Helping Hands by Richard Parks
Oilstick Home


“Helping Hands”

The events of September 11, 2001, has brought to our attention how perfect strangers can bond together in an emergency to help one another. Examples abound in the automotive racing world of people helping others, even when they are competitors. We have heard about the times when equipment failures have knocked a racing team out of the race only to have someone volunteer their parts and help, and therefore enable that team to reenter the event and win. My story begins in August of 1996, when my brother and I were leaving Wendover, Nevada, on our way home from Speedweek at the Bonneville Salt Flats. The trip takes us through mountainous passes, down long narrow valleys and drops into rugged and hot deserts on our 700 mile trek home. As my brother, David, and I were nearing Ely, Nevada, we saw a truck and trailer, carrying a Bonneville land speed car, stranded on the side of the road. Ron Benham and his son, “Stormin’ Norman”, needed a new water pump and they were miles from any auto parts store, on a late Saturday afternoon, in a sparsely populated part of Eastern Nevada. At best, they were prepared to spend two nights sleeping on hard ground until they could hitchhike into Ely, some fifteen miles away. David unhitched his trailer and we took Norm with us into town. We found the auto parts store and entered just as the clerk was about to lock up for the weekend. We swapped stories and joked about the good times and bad on our way back to the Benham’s truck, the way racers do to alleviate the tensions when things go awry. Amid teasing and a bit of strong language, we managed to get the new water pump back into place. We talked for quite a while, accepted their thanks and drove on our lonely way home, sometimes remarking how fortunate we were to help someone else. Of course, this wasn’t the first time that we have stopped to help others or have received help from kind strangers, and the Benham’s have a long and storied history or helping so many people. Ron is a Dry Lakes Hall of Famer, who built cars and crewed on so many other teams, that few land speed racers can say that their lives have not been touched by him. “Stormin’ Norman”, or Normie as we like to call him, is an innovator as a car builder like his father, a fast racer and a friendly “character”, which means that there are a lot of stories following him. My brother and I were about ready to see why someone coined the phrase, “what goes around, comes around.”
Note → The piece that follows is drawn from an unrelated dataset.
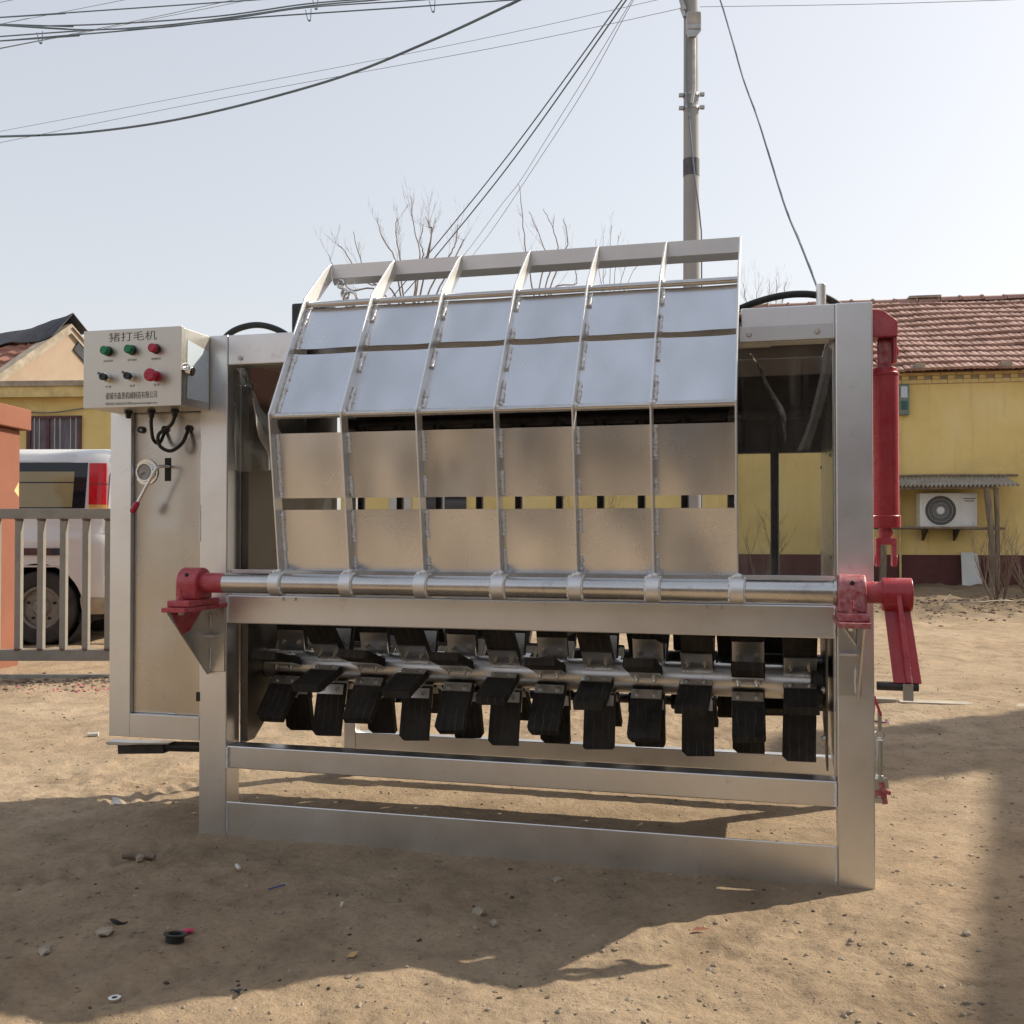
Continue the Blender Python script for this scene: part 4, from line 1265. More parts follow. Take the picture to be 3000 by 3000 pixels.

September 29, 2001, was the date for the Gas-Up party and Dry Lakes Hall of Fame at Jack Mendenhall’s Gas Pump Museum in Buellton, California. David and I trailered his Chevy Camaro up to the event to display. As we were driving home, some ten miles north of Goleta on Highway 101, we heard a thump, wondered what it was, and continued on our way on the belief that if it’s still moving, it must be okay. After another few miles my brother decided to pull over and see if it was tire tread separation. What we found was smoke coming off the rearend. We were miles from nowhere on a Saturday night and it looked like we were going to spend the night in the truck, if need be, as had so many other stranded motorists before us. David crawled under the truck to investigate and see if he could make repairs. Time slowly passed by, as well as quite a few cars, but we were alone and we knew that the breakage was serious. Then I heard a voice and I knew who it was before I even turned around to look. It was “Stormin’ Norman” Benham and he had seen us from the freeway and had circled back to help us. With him was Tanis Hammond, one of the world’s fastest woman’s land speed drivers, with a best of 299.7 mph in her Bonneville streamliner, and a kind and caring person. She called her husband, Seth, who was just leaving the Gas-Up party in his truck. Seth brought us some gear oil and David filled the rear end with oil. The Hammonds towed our trailer to their storage yard in Goleta, and promised to look after the race car and trailer until we could return for it. We nursed the truck along for another fifteen miles but it was obvious that we weren’t going to make it home and so we called Don Edwards in Santa Barbara, and he said to drop by and spend the night at his place. Don is a four-time drag boat champion from the 1960’s, and the first person to attempt to put a turbine engine into a boat, back in 1969. The next day, Don drove us back to Jack Mendenhall’s Gas Pump Museum in Buellton, where Jack kindly loaned us his truck for as long as we needed it.

Our act of friendship and help in 1996 was repaid to us in 2001. But it is an ongoing act of caring, one racer to another, wherever and whenever one of us is in trouble. I would hope that this kind of fellowship would extend over our entire nation to include everyone, and to show the world, that disasters, big and small, will only bring out the good in all Americans.